Lines from the one containing "Build this scene" to the one containing "m.node_tree.links, m.node_tree.nodes['Principled BSDF']", both lines included, are to be extracted exactly from the data below; pictures are excluded.

/---

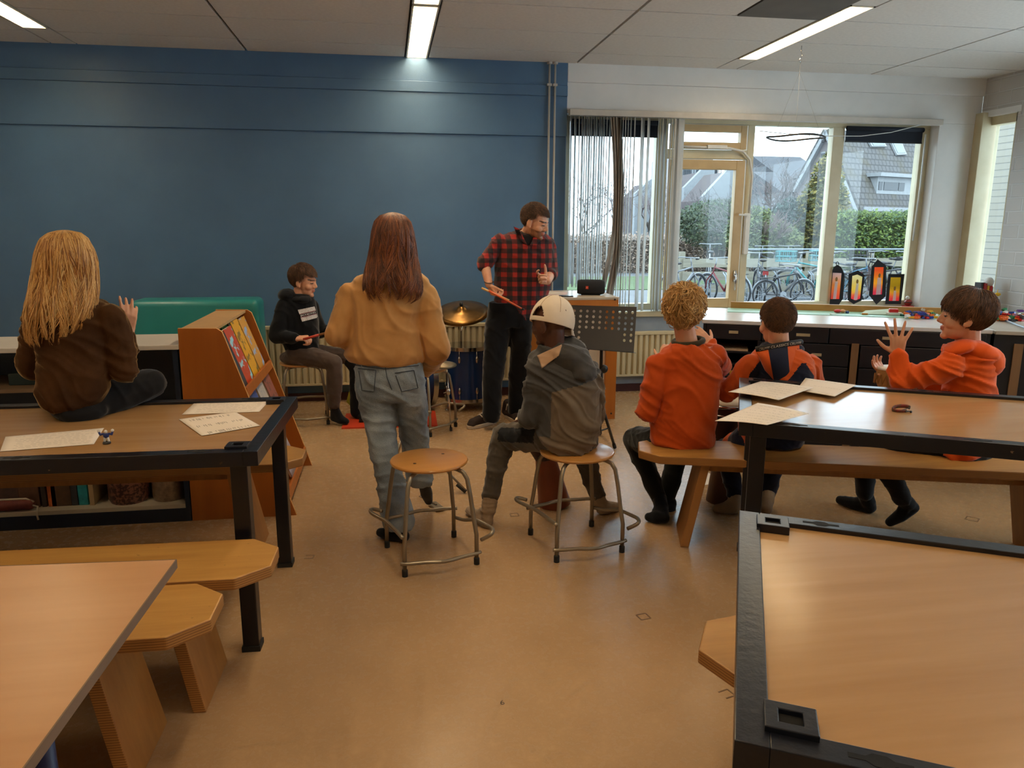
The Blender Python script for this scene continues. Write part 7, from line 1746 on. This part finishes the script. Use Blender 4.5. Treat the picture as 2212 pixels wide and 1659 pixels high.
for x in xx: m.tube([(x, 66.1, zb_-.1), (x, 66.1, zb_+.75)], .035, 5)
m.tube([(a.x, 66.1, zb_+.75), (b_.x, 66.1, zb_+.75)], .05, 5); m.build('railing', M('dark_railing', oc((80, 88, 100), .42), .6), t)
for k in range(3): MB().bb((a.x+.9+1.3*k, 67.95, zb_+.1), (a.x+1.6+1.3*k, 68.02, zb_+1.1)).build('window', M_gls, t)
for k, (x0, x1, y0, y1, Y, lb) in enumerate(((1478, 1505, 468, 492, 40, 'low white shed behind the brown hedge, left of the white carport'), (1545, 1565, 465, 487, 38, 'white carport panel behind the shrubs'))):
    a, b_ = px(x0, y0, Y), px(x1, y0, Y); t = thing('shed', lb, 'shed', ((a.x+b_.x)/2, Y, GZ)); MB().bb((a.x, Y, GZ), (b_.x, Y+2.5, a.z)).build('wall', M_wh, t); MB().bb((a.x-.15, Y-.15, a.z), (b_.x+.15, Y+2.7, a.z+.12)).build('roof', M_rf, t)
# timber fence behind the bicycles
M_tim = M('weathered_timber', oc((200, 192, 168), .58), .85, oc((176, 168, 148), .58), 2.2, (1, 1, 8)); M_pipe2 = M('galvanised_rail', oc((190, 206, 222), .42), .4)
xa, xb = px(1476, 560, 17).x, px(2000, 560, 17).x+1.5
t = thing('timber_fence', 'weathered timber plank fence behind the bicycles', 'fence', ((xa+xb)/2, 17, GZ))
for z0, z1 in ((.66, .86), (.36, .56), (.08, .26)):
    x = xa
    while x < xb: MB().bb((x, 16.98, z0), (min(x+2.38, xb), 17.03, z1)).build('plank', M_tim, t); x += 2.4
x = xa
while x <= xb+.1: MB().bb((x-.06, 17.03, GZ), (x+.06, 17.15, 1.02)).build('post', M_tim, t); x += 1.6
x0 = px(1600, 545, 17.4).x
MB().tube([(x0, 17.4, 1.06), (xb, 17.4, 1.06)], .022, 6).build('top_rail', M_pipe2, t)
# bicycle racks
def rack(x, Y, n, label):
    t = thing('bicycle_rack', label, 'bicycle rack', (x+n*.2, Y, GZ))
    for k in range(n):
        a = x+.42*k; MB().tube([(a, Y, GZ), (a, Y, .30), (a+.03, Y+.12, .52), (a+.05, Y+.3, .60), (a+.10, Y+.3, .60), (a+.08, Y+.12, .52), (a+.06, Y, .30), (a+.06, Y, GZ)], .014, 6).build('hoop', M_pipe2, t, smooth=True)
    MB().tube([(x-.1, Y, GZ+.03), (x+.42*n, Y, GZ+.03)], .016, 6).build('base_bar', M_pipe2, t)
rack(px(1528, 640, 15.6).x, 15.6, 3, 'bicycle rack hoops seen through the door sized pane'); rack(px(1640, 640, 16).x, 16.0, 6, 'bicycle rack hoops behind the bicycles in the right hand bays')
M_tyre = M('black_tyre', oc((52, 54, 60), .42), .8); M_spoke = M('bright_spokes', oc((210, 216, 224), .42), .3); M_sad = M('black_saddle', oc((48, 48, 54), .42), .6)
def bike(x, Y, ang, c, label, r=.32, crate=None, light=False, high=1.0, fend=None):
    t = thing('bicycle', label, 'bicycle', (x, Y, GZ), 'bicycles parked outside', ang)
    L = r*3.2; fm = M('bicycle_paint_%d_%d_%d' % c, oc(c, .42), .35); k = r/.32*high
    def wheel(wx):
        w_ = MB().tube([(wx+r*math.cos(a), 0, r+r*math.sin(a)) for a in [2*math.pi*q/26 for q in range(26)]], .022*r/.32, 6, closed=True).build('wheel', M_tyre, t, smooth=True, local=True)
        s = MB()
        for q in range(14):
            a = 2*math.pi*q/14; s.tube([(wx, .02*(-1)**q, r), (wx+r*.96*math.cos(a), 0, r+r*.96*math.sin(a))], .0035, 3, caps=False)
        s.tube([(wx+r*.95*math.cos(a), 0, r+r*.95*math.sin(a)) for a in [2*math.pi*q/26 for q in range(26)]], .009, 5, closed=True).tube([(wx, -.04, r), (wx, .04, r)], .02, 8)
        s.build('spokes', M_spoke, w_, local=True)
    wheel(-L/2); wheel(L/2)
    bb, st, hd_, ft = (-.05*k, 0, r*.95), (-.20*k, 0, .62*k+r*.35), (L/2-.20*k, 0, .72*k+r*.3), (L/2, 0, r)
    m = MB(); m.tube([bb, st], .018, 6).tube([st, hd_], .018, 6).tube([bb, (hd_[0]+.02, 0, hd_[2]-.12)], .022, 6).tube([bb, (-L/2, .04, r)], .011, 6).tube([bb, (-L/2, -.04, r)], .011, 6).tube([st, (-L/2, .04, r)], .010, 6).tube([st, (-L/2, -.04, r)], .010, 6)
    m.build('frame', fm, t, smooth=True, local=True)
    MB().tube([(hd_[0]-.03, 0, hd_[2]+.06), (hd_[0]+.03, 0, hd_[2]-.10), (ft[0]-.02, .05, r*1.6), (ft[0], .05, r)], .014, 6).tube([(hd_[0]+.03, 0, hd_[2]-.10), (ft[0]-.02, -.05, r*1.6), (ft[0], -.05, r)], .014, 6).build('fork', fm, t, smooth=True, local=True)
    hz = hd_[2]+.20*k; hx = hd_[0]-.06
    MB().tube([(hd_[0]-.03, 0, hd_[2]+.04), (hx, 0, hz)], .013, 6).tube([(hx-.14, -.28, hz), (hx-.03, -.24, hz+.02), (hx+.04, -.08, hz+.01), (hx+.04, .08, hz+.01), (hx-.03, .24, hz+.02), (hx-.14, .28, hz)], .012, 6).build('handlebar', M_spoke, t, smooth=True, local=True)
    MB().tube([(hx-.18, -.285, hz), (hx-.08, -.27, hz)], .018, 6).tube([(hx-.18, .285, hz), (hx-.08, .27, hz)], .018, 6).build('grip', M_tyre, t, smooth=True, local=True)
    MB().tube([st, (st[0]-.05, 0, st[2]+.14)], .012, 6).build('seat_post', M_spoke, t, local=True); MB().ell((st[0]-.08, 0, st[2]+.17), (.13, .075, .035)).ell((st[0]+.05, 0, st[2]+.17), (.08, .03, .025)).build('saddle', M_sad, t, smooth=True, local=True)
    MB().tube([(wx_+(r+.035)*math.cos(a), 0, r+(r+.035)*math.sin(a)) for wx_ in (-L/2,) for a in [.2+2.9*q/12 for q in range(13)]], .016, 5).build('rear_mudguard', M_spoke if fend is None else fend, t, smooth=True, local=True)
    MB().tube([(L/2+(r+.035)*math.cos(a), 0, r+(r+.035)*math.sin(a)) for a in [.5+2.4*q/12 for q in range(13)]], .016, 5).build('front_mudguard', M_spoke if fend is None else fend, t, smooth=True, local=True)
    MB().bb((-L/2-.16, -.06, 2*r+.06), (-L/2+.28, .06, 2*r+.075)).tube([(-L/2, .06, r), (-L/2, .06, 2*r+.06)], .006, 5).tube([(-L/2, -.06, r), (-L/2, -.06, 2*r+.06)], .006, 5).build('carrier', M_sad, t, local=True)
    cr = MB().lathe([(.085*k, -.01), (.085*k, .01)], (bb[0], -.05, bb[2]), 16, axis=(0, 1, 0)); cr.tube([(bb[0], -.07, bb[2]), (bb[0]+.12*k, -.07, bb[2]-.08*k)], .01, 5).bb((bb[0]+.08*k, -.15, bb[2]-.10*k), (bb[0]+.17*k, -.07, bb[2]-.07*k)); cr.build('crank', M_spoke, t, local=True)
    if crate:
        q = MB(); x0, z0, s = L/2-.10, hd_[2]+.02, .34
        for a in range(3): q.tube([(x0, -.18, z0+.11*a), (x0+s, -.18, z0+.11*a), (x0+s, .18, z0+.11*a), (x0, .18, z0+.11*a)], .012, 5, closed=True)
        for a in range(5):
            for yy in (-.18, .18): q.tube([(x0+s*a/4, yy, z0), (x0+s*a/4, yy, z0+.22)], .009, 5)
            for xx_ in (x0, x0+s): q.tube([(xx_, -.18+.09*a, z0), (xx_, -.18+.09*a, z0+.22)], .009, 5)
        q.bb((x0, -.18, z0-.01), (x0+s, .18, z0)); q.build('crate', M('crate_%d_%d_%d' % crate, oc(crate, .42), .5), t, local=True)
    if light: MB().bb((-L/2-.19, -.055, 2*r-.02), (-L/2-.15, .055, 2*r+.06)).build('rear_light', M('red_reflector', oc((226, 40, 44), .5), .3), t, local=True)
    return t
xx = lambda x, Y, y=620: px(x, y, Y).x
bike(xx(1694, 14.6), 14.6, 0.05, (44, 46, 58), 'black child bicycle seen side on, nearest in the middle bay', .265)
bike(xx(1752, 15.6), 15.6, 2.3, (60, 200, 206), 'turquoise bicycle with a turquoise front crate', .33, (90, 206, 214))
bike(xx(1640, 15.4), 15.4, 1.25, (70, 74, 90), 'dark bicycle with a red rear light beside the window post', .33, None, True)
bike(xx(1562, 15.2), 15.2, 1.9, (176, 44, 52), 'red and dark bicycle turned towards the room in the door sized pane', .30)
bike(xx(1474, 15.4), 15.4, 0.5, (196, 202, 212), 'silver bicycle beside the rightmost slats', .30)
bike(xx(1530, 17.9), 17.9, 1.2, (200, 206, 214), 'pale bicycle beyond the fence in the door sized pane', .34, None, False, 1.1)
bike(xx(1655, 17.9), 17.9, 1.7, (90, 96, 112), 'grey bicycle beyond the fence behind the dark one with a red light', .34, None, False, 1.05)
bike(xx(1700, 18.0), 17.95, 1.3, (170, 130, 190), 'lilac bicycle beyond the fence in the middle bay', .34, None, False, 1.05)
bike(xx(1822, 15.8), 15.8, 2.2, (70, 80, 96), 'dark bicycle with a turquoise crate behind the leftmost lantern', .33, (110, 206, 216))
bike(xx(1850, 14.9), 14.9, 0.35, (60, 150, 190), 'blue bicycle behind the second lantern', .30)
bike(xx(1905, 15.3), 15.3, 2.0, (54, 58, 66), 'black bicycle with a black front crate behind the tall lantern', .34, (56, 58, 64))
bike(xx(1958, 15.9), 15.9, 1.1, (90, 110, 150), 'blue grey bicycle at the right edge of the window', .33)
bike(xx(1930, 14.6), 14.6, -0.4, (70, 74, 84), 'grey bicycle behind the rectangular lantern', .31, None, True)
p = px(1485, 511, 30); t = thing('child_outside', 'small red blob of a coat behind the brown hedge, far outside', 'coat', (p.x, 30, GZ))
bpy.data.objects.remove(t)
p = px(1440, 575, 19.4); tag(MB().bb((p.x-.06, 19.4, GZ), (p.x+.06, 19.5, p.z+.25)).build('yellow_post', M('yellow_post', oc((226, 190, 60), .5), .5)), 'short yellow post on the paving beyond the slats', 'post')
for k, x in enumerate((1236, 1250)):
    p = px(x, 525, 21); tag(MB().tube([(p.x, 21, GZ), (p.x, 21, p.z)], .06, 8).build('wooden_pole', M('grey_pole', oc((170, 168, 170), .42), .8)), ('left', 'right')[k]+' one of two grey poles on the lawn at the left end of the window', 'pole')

\---
/---

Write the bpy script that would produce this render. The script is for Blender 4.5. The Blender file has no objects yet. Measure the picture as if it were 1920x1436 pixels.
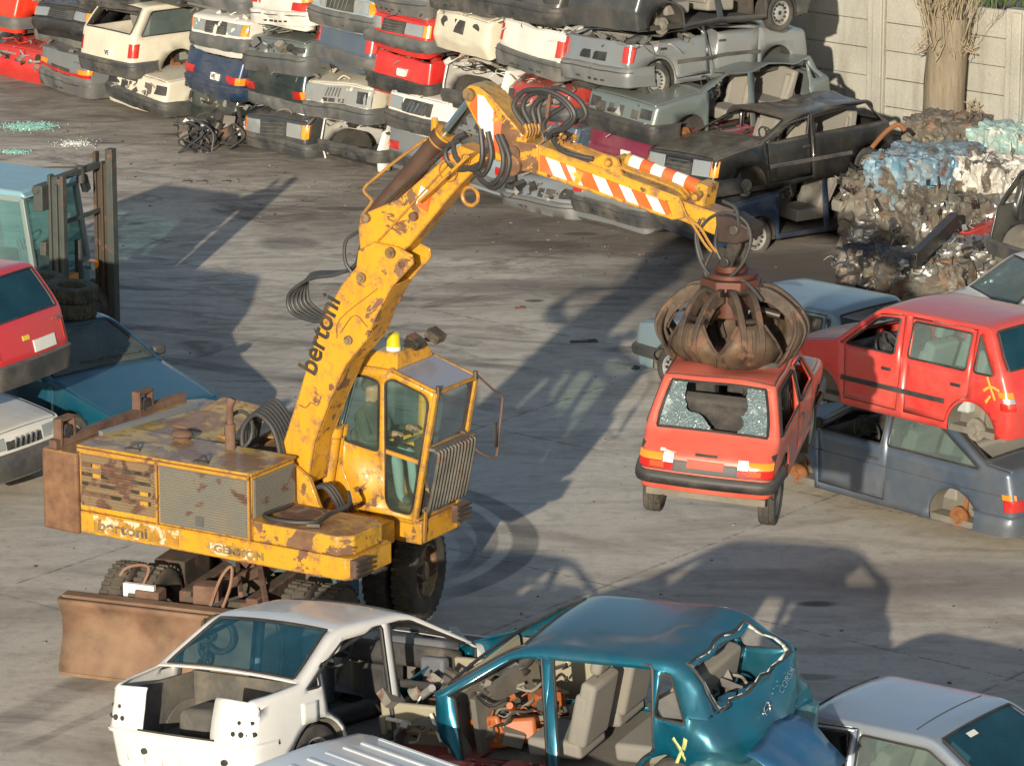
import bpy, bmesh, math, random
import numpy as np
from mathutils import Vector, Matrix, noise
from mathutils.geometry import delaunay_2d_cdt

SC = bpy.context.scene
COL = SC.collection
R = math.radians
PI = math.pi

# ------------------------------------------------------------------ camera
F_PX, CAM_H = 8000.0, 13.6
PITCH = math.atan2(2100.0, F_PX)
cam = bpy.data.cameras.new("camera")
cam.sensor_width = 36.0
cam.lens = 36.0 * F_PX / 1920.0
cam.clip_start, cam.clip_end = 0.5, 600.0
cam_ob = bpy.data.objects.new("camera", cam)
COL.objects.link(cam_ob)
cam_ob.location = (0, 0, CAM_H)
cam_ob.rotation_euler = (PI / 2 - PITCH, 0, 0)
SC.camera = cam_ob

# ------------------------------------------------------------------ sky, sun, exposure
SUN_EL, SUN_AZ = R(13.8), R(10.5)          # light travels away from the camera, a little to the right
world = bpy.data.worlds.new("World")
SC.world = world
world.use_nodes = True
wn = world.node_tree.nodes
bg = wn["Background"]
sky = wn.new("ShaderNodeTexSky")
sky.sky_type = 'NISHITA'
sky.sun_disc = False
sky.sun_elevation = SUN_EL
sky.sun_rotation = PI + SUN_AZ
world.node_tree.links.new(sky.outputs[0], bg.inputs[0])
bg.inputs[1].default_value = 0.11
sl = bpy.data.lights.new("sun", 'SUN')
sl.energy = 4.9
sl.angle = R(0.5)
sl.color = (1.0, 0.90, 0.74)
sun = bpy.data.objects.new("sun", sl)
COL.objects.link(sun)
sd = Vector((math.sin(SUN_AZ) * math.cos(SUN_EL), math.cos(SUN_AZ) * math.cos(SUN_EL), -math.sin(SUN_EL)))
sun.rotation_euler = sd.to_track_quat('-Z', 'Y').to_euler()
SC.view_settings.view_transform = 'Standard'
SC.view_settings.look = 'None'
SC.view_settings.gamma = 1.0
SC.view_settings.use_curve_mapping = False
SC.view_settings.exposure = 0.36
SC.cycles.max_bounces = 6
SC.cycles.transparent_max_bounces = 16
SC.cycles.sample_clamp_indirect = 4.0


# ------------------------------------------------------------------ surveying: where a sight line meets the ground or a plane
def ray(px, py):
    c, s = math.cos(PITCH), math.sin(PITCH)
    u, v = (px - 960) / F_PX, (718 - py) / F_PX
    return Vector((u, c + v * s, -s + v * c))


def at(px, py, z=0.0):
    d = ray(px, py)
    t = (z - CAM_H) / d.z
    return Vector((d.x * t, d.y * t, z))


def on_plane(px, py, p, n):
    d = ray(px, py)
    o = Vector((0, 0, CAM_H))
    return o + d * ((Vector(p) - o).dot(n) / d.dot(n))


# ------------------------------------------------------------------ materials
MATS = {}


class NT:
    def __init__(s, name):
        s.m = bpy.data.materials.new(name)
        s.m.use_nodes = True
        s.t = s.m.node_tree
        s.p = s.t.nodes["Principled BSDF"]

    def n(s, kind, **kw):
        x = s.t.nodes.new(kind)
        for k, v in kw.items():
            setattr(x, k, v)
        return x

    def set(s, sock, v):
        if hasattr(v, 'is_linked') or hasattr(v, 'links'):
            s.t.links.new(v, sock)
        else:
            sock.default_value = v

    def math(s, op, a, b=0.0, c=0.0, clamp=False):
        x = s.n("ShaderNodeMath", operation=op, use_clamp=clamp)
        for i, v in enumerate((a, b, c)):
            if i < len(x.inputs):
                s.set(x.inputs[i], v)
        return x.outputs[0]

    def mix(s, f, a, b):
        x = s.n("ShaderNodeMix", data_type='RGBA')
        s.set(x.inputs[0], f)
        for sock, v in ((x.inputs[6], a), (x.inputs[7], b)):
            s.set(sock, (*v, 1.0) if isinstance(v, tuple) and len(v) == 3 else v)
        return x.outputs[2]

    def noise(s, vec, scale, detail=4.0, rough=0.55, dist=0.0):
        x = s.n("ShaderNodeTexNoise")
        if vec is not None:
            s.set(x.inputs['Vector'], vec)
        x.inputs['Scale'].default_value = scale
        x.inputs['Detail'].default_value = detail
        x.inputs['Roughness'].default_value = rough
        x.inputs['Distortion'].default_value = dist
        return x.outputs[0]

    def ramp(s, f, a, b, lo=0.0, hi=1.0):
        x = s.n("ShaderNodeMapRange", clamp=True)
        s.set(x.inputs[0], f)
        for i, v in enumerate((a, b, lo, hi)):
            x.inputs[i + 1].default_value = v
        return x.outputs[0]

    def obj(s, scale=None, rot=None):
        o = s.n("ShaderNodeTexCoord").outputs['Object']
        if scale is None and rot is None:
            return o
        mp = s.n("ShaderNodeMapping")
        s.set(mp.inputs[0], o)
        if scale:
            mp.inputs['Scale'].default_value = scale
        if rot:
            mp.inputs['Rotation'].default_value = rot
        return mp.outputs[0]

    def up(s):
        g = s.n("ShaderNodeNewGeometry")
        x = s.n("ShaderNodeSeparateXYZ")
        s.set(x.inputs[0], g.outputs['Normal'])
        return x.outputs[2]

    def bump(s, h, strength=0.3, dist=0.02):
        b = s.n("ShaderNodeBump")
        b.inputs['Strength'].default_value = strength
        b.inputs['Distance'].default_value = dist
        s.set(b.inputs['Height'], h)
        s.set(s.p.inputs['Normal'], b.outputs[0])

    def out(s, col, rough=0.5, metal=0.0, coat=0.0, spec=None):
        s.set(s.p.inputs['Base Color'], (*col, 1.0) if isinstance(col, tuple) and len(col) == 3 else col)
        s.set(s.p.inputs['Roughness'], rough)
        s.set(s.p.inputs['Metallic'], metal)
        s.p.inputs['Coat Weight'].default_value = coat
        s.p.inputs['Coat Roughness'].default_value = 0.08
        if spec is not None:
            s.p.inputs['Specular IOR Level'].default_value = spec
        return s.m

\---
/---

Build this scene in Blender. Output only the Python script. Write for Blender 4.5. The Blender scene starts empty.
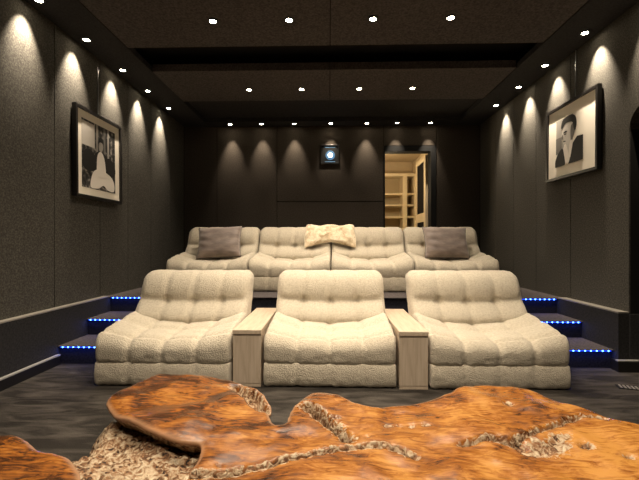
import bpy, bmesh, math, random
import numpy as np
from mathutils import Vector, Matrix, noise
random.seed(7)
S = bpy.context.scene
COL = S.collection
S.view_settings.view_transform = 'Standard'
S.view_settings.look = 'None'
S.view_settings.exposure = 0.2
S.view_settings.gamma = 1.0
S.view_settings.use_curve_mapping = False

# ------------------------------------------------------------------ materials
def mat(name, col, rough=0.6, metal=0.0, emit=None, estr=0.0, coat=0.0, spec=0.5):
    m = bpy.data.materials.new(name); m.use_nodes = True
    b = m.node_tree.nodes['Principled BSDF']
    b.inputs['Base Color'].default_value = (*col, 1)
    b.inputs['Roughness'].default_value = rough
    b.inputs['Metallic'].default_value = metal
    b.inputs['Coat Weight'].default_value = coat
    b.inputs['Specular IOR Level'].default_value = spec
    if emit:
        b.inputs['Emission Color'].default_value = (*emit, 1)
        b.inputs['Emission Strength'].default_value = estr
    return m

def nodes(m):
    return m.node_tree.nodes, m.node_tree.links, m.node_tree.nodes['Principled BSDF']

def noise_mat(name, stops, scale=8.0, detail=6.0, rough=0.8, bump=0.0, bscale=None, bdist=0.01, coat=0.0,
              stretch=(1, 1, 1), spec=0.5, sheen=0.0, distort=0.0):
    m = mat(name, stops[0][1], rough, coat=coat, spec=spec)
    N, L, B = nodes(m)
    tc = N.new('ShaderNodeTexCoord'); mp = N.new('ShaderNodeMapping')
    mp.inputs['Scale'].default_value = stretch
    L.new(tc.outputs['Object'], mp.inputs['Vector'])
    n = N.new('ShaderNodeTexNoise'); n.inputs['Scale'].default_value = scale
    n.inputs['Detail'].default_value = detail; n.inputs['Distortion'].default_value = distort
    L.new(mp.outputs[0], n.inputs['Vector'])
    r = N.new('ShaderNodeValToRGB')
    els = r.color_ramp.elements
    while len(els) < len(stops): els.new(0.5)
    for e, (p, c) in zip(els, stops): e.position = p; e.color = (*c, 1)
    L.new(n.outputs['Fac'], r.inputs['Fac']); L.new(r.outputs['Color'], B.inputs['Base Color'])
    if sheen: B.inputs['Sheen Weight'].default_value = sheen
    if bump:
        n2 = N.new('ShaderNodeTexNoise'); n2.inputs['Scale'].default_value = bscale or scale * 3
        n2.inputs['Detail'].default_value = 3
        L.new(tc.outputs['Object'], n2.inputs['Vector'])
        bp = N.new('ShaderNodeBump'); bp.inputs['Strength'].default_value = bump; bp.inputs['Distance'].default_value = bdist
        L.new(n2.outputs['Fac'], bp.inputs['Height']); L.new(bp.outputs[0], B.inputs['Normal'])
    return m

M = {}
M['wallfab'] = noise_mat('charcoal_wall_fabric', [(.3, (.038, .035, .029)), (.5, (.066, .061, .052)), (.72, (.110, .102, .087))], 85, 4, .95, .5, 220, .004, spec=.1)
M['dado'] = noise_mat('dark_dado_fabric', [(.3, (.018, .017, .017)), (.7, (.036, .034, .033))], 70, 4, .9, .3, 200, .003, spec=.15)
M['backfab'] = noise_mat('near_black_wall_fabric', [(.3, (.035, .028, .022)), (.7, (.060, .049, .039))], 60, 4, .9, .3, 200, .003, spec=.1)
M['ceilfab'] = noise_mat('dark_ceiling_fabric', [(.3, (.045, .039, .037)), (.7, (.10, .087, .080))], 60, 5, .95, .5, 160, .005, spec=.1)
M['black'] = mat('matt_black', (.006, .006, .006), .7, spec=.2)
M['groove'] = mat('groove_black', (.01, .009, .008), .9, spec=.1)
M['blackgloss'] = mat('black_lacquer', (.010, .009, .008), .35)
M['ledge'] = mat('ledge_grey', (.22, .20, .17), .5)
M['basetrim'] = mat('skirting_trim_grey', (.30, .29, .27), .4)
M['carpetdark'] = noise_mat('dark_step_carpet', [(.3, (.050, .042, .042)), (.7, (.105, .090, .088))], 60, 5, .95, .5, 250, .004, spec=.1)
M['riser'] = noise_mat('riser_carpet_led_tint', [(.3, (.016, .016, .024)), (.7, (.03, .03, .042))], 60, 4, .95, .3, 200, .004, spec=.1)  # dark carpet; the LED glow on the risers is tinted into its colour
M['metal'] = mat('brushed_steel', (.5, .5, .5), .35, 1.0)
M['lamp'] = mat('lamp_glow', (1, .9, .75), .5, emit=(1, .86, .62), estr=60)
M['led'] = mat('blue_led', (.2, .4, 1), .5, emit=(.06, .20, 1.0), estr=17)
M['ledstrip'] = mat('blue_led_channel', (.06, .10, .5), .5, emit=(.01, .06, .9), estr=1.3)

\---

## Reply to the exercise
Build this scene in Blender. Output only the Python script. Write for Blender 4.5. The Blender scene starts empty.
import bpy, bmesh, math, random
import numpy as np
from mathutils import Vector, Matrix, noise
random.seed(7)
S = bpy.context.scene
COL = S.collection
S.view_settings.view_transform = 'Standard'
S.view_settings.look = 'None'
S.view_settings.exposure = 0.2
S.view_settings.gamma = 1.0
S.view_settings.use_curve_mapping = False

# ------------------------------------------------------------------ materials
def mat(name, col, rough=0.6, metal=0.0, emit=None, estr=0.0, coat=0.0, spec=0.5):
    m = bpy.data.materials.new(name); m.use_nodes = True
    b = m.node_tree.nodes['Principled BSDF']
    b.inputs['Base Color'].default_value = (*col, 1)
    b.inputs['Roughness'].default_value = rough
    b.inputs['Metallic'].default_value = metal
    b.inputs['Coat Weight'].default_value = coat
    b.inputs['Specular IOR Level'].default_value = spec
    if emit:
        b.inputs['Emission Color'].default_value = (*emit, 1)
        b.inputs['Emission Strength'].default_value = estr
    return m

def nodes(m):
    return m.node_tree.nodes, m.node_tree.links, m.node_tree.nodes['Principled BSDF']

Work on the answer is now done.